Mas porque eu estou falando isso
tudo mesmo? Não era pra falar de problemas ambientais? Calma que já vamos
chegar lá. Em seu desenvolvimento o capitalismo se apropriou desses ideais ou
esses ideais deram origem ao capitalismo (para mim todos se retro-alimentam
positivamente, de forma mútua, não sendo possível afirmar quem veio primeiro) de
forma muito profunda e radical. Em sua fase global hegemônica mais recente,
essa visão de mundo e seus valores correlatos foi imposta a todos os povos e
nações, tornando-se a ideologia dominante e única aceita. A coisificação da
vida, a valorização do ter (ao invés do ser), o consumismo exacerbado sustentado na super-exploração do meio ambiente e do homem, que rompe com a
resiliência do planeta e subjuga e segrega homens e mulheres, entre aqueles que
tem e aqueles que não tem – e quem não tem, nada vale.

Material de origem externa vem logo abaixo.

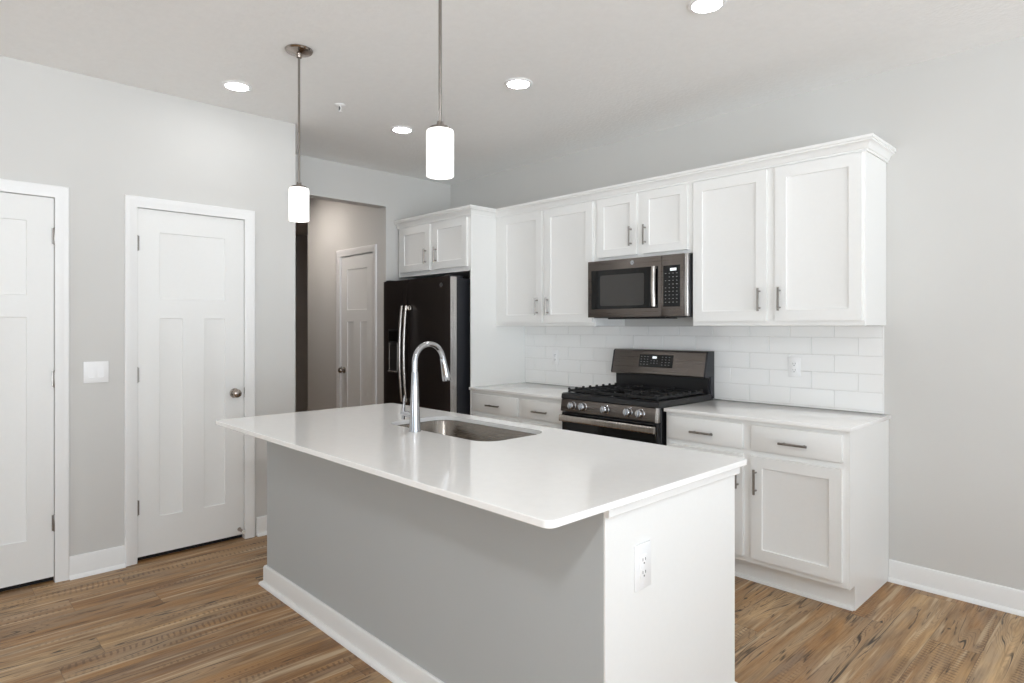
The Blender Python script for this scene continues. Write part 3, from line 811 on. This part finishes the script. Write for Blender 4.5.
# ------------------------------------------------------------------ microwave
mw = thing('microwave', 'slate over-the-range microwave with black window and bar handle', 'microwave', (1.72, -0.2, 1.425))
MX0, MX1, MZ0, MZ1, MF = 1.362, 2.111, 1.428, 1.8195, -0.405
bm = BM(); box(bm, MX0, MX1, MF + 0.034, -0.011, MZ0, MZ1 - 0.001, 0.002); obj('body', bm, 'black', mw)
MX0 = 1.337; DS = 1.930
def front_slab(bm, a, b, z0, z1):
    box(bm, a, b, MF, MF + 0.033, z0, z1, 0.003, 2)
bm = BM(); front_slab(bm, MX0, DS - 0.001, MZ0 + 0.004, MZ1 - 0.002); dm = obj('door', bm, 'slate', mw)
obj('window', B(1.368, 1.905, MF - 0.0012, MF + 0.002, 1.487, 1.752, 0.001), 'glass', dm)
bm = BM(); prism(bm, [(x, z) for x, z in rrect(1.445, 1.80, 1.508, 1.716, 0.012, 4)], 'y', MF - 0.0018, MF); obj('window_screen', bm, 'window_mesh', dm)
bm = BM(); path = [(1.886, MF - 0.022 - 0.006 * math.sin(PI * k / 12), 1.497 + 0.252 * k / 12) for k in range(13)]; tube(bm, path, 0.0155, 12, sq=1.0)
for z in (1.504, 1.742): box(bm, 1.876, 1.896, MF - 0.024, MF, z - 0.008, z + 0.008, 0.002)
obj('handle', bm, 'handle', dm)
emblem(dm, (1.708, MF - 0.0004, 1.787), 0.0155)
bm = BM(); front_slab(bm, DS + 0.001, MX1 - 0.026, MZ0 + 0.004, MZ1 - 0.002); cp = obj('control_side', bm, 'slate', mw)
obj('side_glint_strip', B(MX1 - 0.025, MX1 + 0.0, MF + 0.004, MF + 0.033, MZ0 + 0.004, MZ1 - 0.002, 0.006, 3), 'edge_steel', mw)  # reflection on the frame's side, painted as a pale strip
kp = obj('keypad', B(1.942, 2.062, MF - 0.0012, MF + 0.002, 1.493, 1.750, 0.001), 'glass', cp)
bm = BM(); box(bm, 1.992, 2.036, MF - 0.0016, MF - 0.001, 1.716, 1.732); obj('clock_display', bm, 'lit', kp)
bm = BM()
for r in range(9):
    for q in range(4):
        if r in (1, 3) and q == 0: continue
        cx_, cz_ = 1.960 + q * 0.0265, 1.700 - r * 0.0225
        w_ = 0.008 if (r + q) % 3 else 0.010
        box(bm, cx_ - w_ / 2, cx_ + w_ / 2, MF - 0.0016, MF - 0.001, cz_ - 0.0018, cz_ + 0.0018)
obj('key_print', bm, 'key', kp)
bm = BM(); box(bm, 1.50, 1.95, MF + 0.01, -0.25, MZ0 - 0.009, MZ0 + 0.0005, 0.003); obj('bottom_vent', bm, 'black', mw)

# ------------------------------------------------------------------ gas range
rg = thing('gas_range', 'slate freestanding gas range with black grates between the base cabinets', 'stove', (1.706, -0.33, 0))
GX0, GX1 = 1.331, 2.081
bm = BM(); box(bm, GX0 + 0.002, GX1 - 0.002, -0.640, -0.03, 0.03, 0.893, 0.002)
for x in (GX0 + 0.04, GX1 - 0.04):
    for y in (-0.58, -0.09): lathe(bm, [(0, 0), (0.018, 0), (0.018, 0.006), (0.01, 0.01), (0.01, 0.031), (0, 0.031)], (x, y, 0), n=12)
obj('body', bm, 'black', rg)
bm = BM(); prism(bm, [(-0.668, 0.888), (-0.676, 0.896), (-0.672, 0.922), (-0.655, 0.929), (-0.060, 0.929), (-0.060, 0.888)], 'x', GX0, GX1)
ck = obj('cooktop', bm, 'black', rg)
obj('cooktop_well', B(GX0 + 0.03, GX1 - 0.03, -0.635, -0.115, 0.9285, 0.9305, 0.0008), 'glass', ck)
# control panel leaning back, knobs
bm = BM(); prism(bm, [(-0.662, 0.806), (-0.684, 0.810), (-0.674, 0.889), (-0.655, 0.889)], 'x', GX0, GX1, 0.002, 2)
kpn = obj('control_fascia', bm, 'slate', rg)
bm = BM(); prism(bm, [(-0.650, 0.806), (-0.686, 0.806), (-0.688, 0.811), (-0.676, 0.892), (-0.650, 0.892)], 'x', GX1 - 0.016, GX1 + 0.001, 0.002, 2); obj('fascia_end', bm, 'edge_steel', kpn)
tilt = Matrix.Rotation(math.radians(-7), 4, 'X')
for kx in (1.437, 1.528, 1.705, 1.879, 1.966):
    bm = BM(); lathe(bm, [(0, -0.036), (0.020, -0.036), (0.0235, -0.032), (0.025, -0.008), (0.0285, -0.005), (0.029, 0.0), (0, 0)], (0, 0, 0), axis='y', n=24)
    box(bm, -0.0045, 0.0045, -0.044, -0.030, -0.023, 0.023, 0.0015, 2)
    xform(bm, T((kx, -0.6795, 0.850)) @ tilt); obj('knob', bm, 'chrome', rg)
# oven door, window, handle
bm = BM(); box(bm, GX0 + 0.004, GX1 - 0.004, -0.676, -0.642, 0.205, 0.800, 0.004, 2); od = obj('oven_door', bm, 'black', rg)
obj('oven_glass', B(GX0 + 0.012, GX1 - 0.012, -0.6785, -0.675, 0.225, 0.792, 0.002), 'glass', od)
obj('door_trim_strip', B(GX0 + 0.004, GX1 - 0.004, -0.6795, -0.676, 0.205, 0.300, 0.001), 'slate', od)
bm = BM(); prism(bm, [(y, z) for y, z in rrect(-0.722, -0.698, 0.746, 0.788, 0.008, 4)], 'x', GX0 + 0.018, GX1 - 0.006)
for x in (GX0 + 0.045, GX1 - 0.03): box(bm, x - 0.014, x + 0.014, -0.704, -0.676, 0.753, 0.781, 0.003)
obj('handle', bm, 'handle', od)
obj('storage_drawer', B(GX0 + 0.004, GX1 - 0.004, -0.676, -0.642, 0.045, 0.198, 0.004, 2), 'slate', rg)
# backguard
bm = BM(); prism(bm, [(-0.020, 0.893), (-0.085, 0.929), (-0.085, 1.045), (-0.020, 1.045)], 'x', GX0 + 0.010, GX1 - 0.010); obj('backguard_base', bm, 'black', rg)
bm = BM(); prism(bm, [(-0.018, 0.90), (-0.062, 0.93), (-0.066, 1.04), (-0.128, 1.036), (-0.135, 1.045), (-0.100, 1.198), (-0.088, 1.207), (-0.018, 1.207)], 'x', GX0, GX0 + 0.012)
obj('backguard_end', bm, 'body', rg)
bm = BM(); prism(bm, [(-0.018, 0.90), (-0.062, 0.93), (-0.066, 1.04), (-0.128, 1.036), (-0.135, 1.045), (-0.100, 1.198), (-0.088, 1.207), (-0.018, 1.207)], 'x', GX1 - 0.012, GX1); obj('backguard_end', bm, 'body', rg)
bm = BM(); prism(bm, [(-0.022, 1.040), (-0.132, 1.036), (-0.138, 1.045), (-0.103, 1.199), (-0.090, 1.208), (-0.022, 1.208)], 'x', GX0 + 0.0125, GX1 - 0.0125, 0.003, 2); bgp = obj('backguard_panel', bm, 'slate', rg)
ft = math.atan2(0.035, 0.154)      # lean of the front face
FM = T((0, -0.1385, 1.045)) @ Matrix.Rotation(-ft, 4, 'X')
def on_face(mk_):
    bm = BM(); mk_(bm); xform(bm, FM); return bm
clk = obj('clock_panel', on_face(lambda b_: box(b_, 1.565, 1.835, -0.0012, 0.002, 0.046, 0.134, 0.001)), 'glass', bgp)
obj('clock_display', on_face(lambda b_: box(b_, 1.672, 1.706, -0.0018, -0.001, 0.106, 0.122)), 'lit', clk)
def keys(a0, dx):
    def put(b_):
        for q in range(3):
            for r in range(4):
                mid = 1.65 < a0 < 1.7
                if mid and r > 1: continue
                z_ = 0.090 - r * 0.016 if mid else 0.118 - r * 0.018
                box(b_, a0 + q * dx - 0.005, a0 + q * dx + 0.005, -0.0018, -0.001, z_ - 0.0016, z_ + 0.0016)
    return put
for a0, dx in ((1.583, 0.026), (1.665, 0.024), (1.752, 0.027)): obj('key_print', on_face(keys(a0, dx)), 'key', clk)
# burners and grates
for bx_, by_, br in ((1.455, -0.500, 0.046), (1.455, -0.245, 0.036), (1.706, -0.372, 0.050), (1.957, -0.500, 0.040), (1.957, -0.245, 0.046)):
    bm = BM(); lathe(bm, [(0, 0.016), (br * 0.8, 0.016), (br * 0.86, 0.012), (br * 0.86, 0.009), (br, 0.008), (br, 0.0), (0, 0)], (bx_, by_, 0.9305), n=24); obj('burner', bm, 'iron', rg)
def grate(x0, x1, centres):
    bm = BM(); y0, y1 = -0.640, -0.115; zb_, zt_ = 0.936, 0.951; w = 0.011
    def bar(a, b, c, d, z0=zb_, z1=zt_): box(bm, a, b, c, d, z0, z1, 0.0015)
    bar(x0, x0 + w, y0, y1); bar(x1 - w, x1, y0, y1); bar(x0 + w, x1 - w, y0, y0 + w); bar(x0 + w, x1 - w, y1 - w, y1)
    bar(x0 + w, x1 - w, (y0 + y1) / 2 - w / 2, (y0 + y1) / 2 + w / 2)
    for (cx_, cy_) in centres:
        for s in (-1, 1):
            bar(min(cx_ + s * 0.022, (x1 - w) if s > 0 else x0 + w), max(cx_ + s * 0.022, (x1 - w) if s > 0 else x0 + w), cy_ - w / 2, cy_ + w / 2)
            bar(cx_ - w / 2, cx_ + w / 2, min(cy_ + s * 0.022, cy_ + s * 0.115), max(cy_ + s * 0.022, cy_ + s * 0.115))
    n_ = 7
    for k in range(n_ + 1):
        y = y0 + 0.006 + (y1 - y0 - 0.012) * k / n_
        for xx in (x0 + w / 2, x1 - w / 2): box(bm, xx - 0.006, xx + 0.006, y - 0.010, y + 0.010, zt_ - 0.004, zt_ + 0.011, 0.003)
    for xx in (x0 + w / 2, x1 - w / 2):
        for y in (y0 + w / 2, y1 - w / 2): box(bm, xx - 0.006, xx + 0.006, y - 0.006, y + 0.006, 0.931, zb_ + 0.002, 0.001)
    obj('grate', bm, 'iron', rg)
grate(GX0 + 0.028, 1.577, [(1.455, -0.500), (1.455, -0.245)])
grate(1.582, 1.830, [(1.706, -0.372)])
grate(1.835, GX1 - 0.028, [(1.957, -0.500), (1.957, -0.245)])

# ------------------------------------------------------------------ ceiling fittings
def pendant(label, x, y):
    t = thing('pendant_light', label, 'pendant light', (x, y, 1.895), 'pendant lights over the island')
    bm = BM(); lathe(bm, [(0, 0.0), (0.066, 0.0), (0.068, -0.004), (0.063, -0.011), (0.040, -0.016), (0.016, -0.022), (0.012, -0.040), (0.0, -0.040)], (x, y, H - 0.0005), n=36); obj('canopy', bm, 'dark_metal', t)
    bm = BM(); tube(bm, [(x, y, 2.075), (x, y, H - 0.035)], 0.0058, 10); obj('rod', bm, 'nickel', t)
    bm = BM(); lathe(bm, [(0, 2.090), (0.011, 2.090), (0.014, 2.075), (0.036, 2.069), (0.038, 2.063), (0.038, 2.0605), (0, 2.0605)], (x, y, 0), n=28); obj('cap', bm, 'nickel', t)
    bm = BM(); r = 0.0485
    lathe(bm, [(0.0, 2.060), (0.040, 2.060), (0.047, 2.057), (r, 2.050), (r, 1.899), (0.0475, 1.8965), (0.0445, 1.898), (0.0445, 2.046), (0.0, 2.050)], (x, y, 0), n=40); obj('shade', bm, 'opal', t)
pendant('pendant light farther from camera, beside the hallway opening', 1.120, -2.409)
pendant('pendant light nearer the camera, hanging in front of the kitchen corner', 2.349, -2.466)

def downlight(label, x, y, lens='led'):
    t = thing('recessed_light', label, 'ceiling light', (x, y, H), 'recessed ceiling lights')
    bm = BM(); lathe(bm, [(0.062, 0.0), (0.080, 0.0), (0.0815, -0.003), (0.078, -0.007), (0.064, -0.009), (0.061, -0.006), (0.062, 0.0)], (x, y, H - 0.0003), n=40); obj('trim_ring', bm, 'plastic', t)
    bm = BM(); lathe(bm, [(0, -0.0065), (0.0615, -0.0065), (0.0615, -0.003), (0, -0.003)], (x, y, H), n=36); obj('lens', bm, lens, t)
downlight('recessed ceiling light nearest the left wall, left of the far pendant', 0.428, -2.456)
downlight('recessed ceiling light just left of the nearer pendant shade', 0.417, -1.323)
downlight('recessed ceiling light right of the nearer pendant rod', 1.576, -1.318)
downlight('recessed ceiling light at the top edge, cut by the frame', 2.762, -1.352)
fl = thing('added_flash_lamp', 'added round ceiling lamp above the camera, standing in for bounced flash', 'ceiling light', (4.4, -4.42, H))  # added unseen lamp, in place of flash bounced off the ceiling
bm = BM(); lathe(bm, [(0, 0), (0.17, 0), (0.17, -0.022), (0.16, -0.026), (0, -0.026)], (4.4, -4.42, H - 0.0003), n=40); obj('base_plate', bm, 'nickel', fl)
bm = BM(); lathe(bm, [(0.155, -0.026), (0.158, -0.05), (0.135, -0.085), (0.08, -0.108), (0, -0.116)], (4.4, -4.42, H), n=40); obj('shade', bm, 'lamp', fl)
sp_ = thing('fire_sprinkler', 'small white fire sprinkler head on the ceiling', 'sprinkler', (0.553, -1.875, H))
bm = BM(); lathe(bm, [(0, 0), (0.034, 0), (0.034, -0.003), (0.020, -0.010), (0, -0.010)], (0.553, -1.875, H - 0.0003), n=24); obj('escutcheon', bm, 'plastic', sp_)
bm = BM(); tube(bm, [(0.553, -1.875, H - 0.010), (0.553, -1.875, H - 0.034)], 0.007, 10); obj('bulb', bm, 'slot', sp_)
bm = BM()
for s in (-1, 1): tube(bm, [(0.553 + s * 0.007, -1.875, H - 0.010), (0.553 + s * 0.014, -1.875, H - 0.024), (0.553, -1.875, H - 0.040)], 0.003, 8)
lathe(bm, [(0, -0.046), (0.016, -0.045), (0.016, -0.042), (0, -0.041)], (0.553, -1.875, H), n=16); obj('deflector', bm, 'plastic', sp_)
# hallway ceiling light, out of sight through the opening
downlight('recessed light on the hallway ceiling beyond the opening', -1.75, -1.38, 'led_hall')
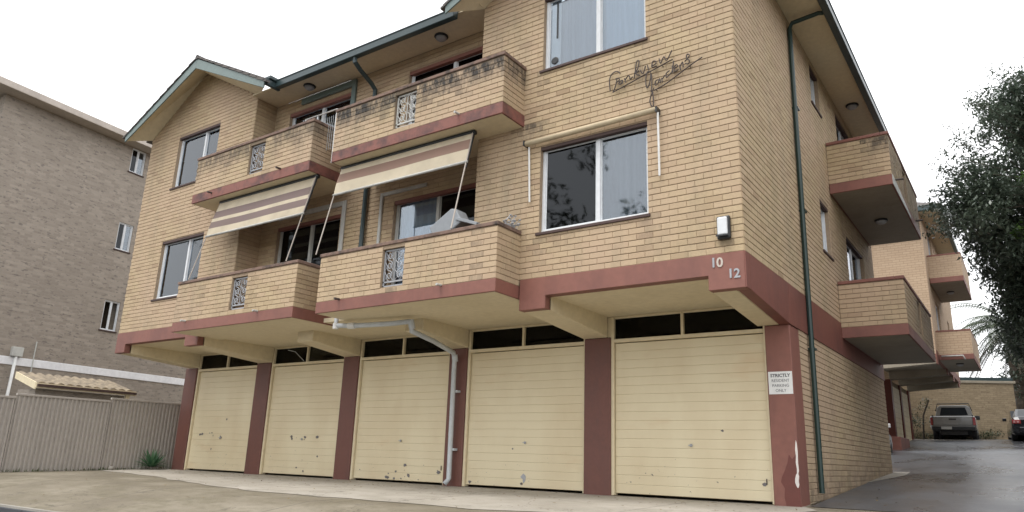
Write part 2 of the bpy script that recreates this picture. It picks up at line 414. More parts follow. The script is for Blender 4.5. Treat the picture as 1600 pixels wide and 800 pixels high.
rs = MB(); rs.poly([(-60, -16, -1.02), (60, -16, -1.02), (60, -9, -1.02), (-60, -9, -1.02)]); rs.poly([(-60, -9, -1.02), (60, -9, -1.02), (60, -3.78, -.50), (-60, -3.78, -.50)])
r = rs.build('road', 'road', fix=False); r['kind'] = 'structure'

# ------------------------------------------------------------------ brick laying
CH, CL = .086, .24
class Wall:
    """plane with u along it, z up, d outwards; 'front' faces -Y at y=c, 'side' faces +X at x=c"""
    def __init__(s, kind, c): s.kind, s.c = kind, c
    def P(s, u, z, d=0.):
        return (u, s.c-d, z) if s.kind == 'front' else (s.c+d, u, z)
    def box(s, mb, u0, u1, z0, z1, d0, d1):
        a, b = s.P(u0, z0, d0), s.P(u1, z1, d1); mb.box(a[0], b[0], a[1], b[1], a[2], b[2])
PICK = []      # candidate full bricks (area on screen, wall, u, z, rnd, parent)
BRICKSETS = []
def lay(wall, parent, spans, z0, z1, openings=(), stain=None, z_phase=0., u_phase=0., pick=True, quoin=True):
    """spans: f(z) -> (u0,u1) or None. Fills courses of bricks proud of the mortar plane."""
    out = []
    n = int(math.floor((z1-z0)/CH+.5))
    for k in range(n):
        za = z0+k*CH+.0055; zb = min(z0+(k+1)*CH-.0055, z1)
        if zb-za < .02: continue
        zm = (za+zb)/2; sp = spans(zm)
        if not sp: continue
        iv = [sp]
        for (a, b2, c, d) in openings:
            if c-.02 < zm < d+.02:
                nv = []
                for (p, q) in iv:
                    if b2 <= p or a >= q: nv.append((p, q))
                    else:
                        if a-p > .02: nv.append((p, a))
                        if q-b2 > .02: nv.append((b2, q))
                iv = nv
        for (p, q) in iv:
            off = u_phase+(CL/2 if k % 2 else 0)
            j = math.floor((p-off)/CL)
            while off+j*CL < q:
                a = max(p, off+j*CL); b2 = min(q, off+(j+1)*CL); j += 1
                if b2-a < .03: continue
                a2, b3 = (a if a == p else a+.002), (b2 if b2 == q else b2-.002)
                full = (b2-a) > CL-.002
                st = stain((a+b2)/2, zm) if stain else 0
                out.append((a2, b3, za, zb, random.random(), st, full))
    rec = []
    for bk in out:
        a, b2, za, zb, rn, st, full = bk
        sc = 0
        if full and pick and st < .05 and abs((zb-za)-(CH-.011)) < 1e-6:
            c = Vector(wall.P((a+b2)/2, (za+zb)/2, .008)); nrm = Vector((0, -1, 0)) if wall.kind == 'front' else Vector((1, 0, 0))
            pr = project(c)
            if pr and 6 < pr[0] < 1594 and 4 < pr[1] < 796:
                v = (CAM-c); sc = max(0, nrm.dot(v.normalized()))/v.length_squared
        rec.append([sc, wall, bk, parent])
    BRICKSETS.append((parent, wall, rec))
def brick_verts(P, a, b, za, zb, jit=True):
    e = .004; d = .0095+(random.uniform(-.0015, .0015) if jit else 0); sk = random.uniform(-.0015, .0015) if jit else 0
    return [P(a, za, 0), P(b, za, 0), P(b, zb, 0), P(a, zb, 0),
            P(a, za, d-e*.8), P(b, za, d-e*.8+sk), P(b, zb, d-e*.8+sk), P(a, zb, d-e*.8),
            P(a+e, za+e, d), P(b-e, za+e, d+sk), P(b-e, zb-e, d+sk), P(a+e, zb-e, d)]
BF = [(0, 1, 5, 4), (1, 2, 6, 5), (2, 3, 7, 6), (3, 0, 4, 7), (4, 5, 9, 8), (5, 6, 10, 9), (6, 7, 11, 10), (7, 4, 8, 11), (8, 9, 10, 11)]
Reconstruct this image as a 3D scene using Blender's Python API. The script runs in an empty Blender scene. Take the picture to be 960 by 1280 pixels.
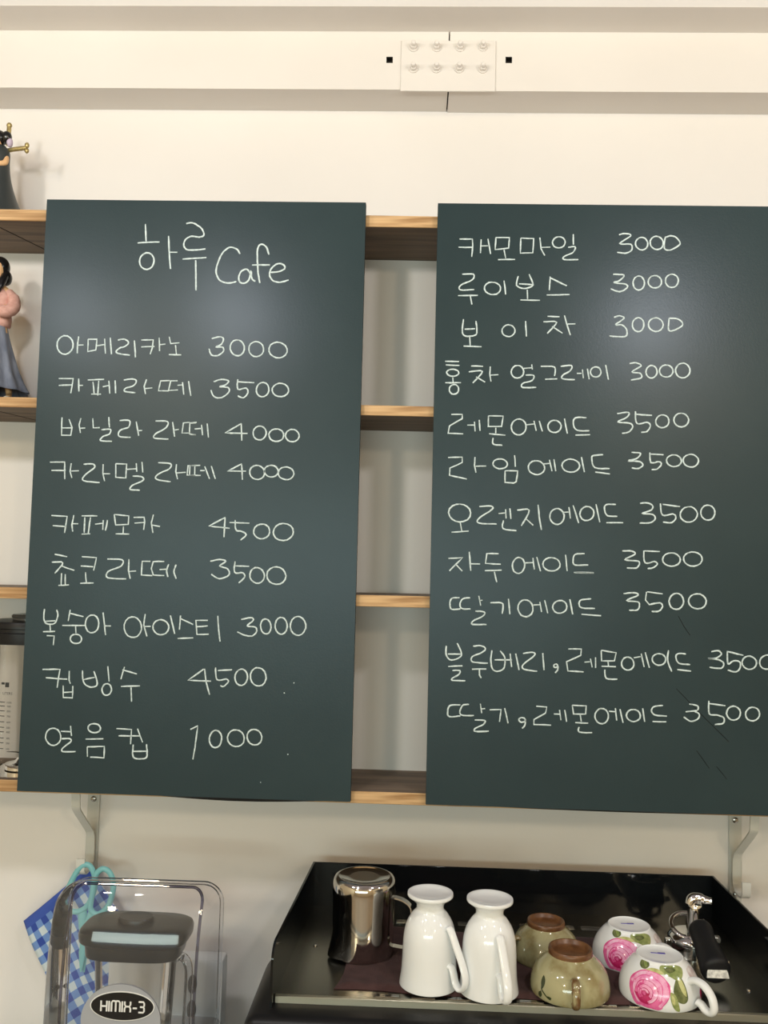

Vendo assim, percebo que não
temos 21, nem 100, nem 1000 problemas ambientais emergentes para o século XXI.
Pobres cientistas e sua míope visão cartesiana do mundo! Radicalmente, existe
apenas 1 – UM ÚNICO – problema, que não é apenas ambiental, nem social nem
econômico e que muito menos é emergente. Temos um único problema a enfrentar
nesse século que apenas se inicia, sem grandes perspectivas – é verdade! – mas
que se faz urgente, se queremos ter um futuro como espécie. Precisamos romper
definitivamente com a lógica de exploração, consumo e acumulação do Capitalismo
e suas consequencias nefastas a vida, em todos os sentidos.
Homem como espécie, em sua ontogenia,
diferenciou-se dos demais pela capacidade reflexiva e utilização de símbolos
que proporcionam a comunicação. Não estamos separados numa posição superior hierárquica dos demais seres. Estamos juntos, participando da mesma rede da vida que
co-habitam Gaia. Somos essa parcela de Gaia, pensante e reflexiva, com o papel
de guiar essa co-evolução. Estamos, e só nós poderíamos estar, e esta é nossa
grande responsabilidade, com o timão desse grande barco em nossas mãos. Para
onde vamos? Depende de nós. Mas um bom caminho seria na rota de uma
sustentabilidade que provém das ciências
da vida e da ecologia, cuja lógica é circular e includente. Que representa a
tendência dos ecossistemas ao equilíbrio dinâmico, à interdependência e à
cooperação de todos com todos, que privilegia o coletivo, a cooperação e a
co-evolução de todos interconectados. Que respeite a capacidade de resiliência dos ecossistemas. Uma sustentabilidade democrática, justa e
solidária na distribuição dos bônus e dos ônus. Que permita a cada indivíduo se
conhecer naquilo em que é único e essencial e dessa forma livre para se manisfestar, respeitar
e aceitar verdadeiramente o outro e a diversidade, como a expressão mais rica
da vida. Acho que este é um bom começo de um novo caminho.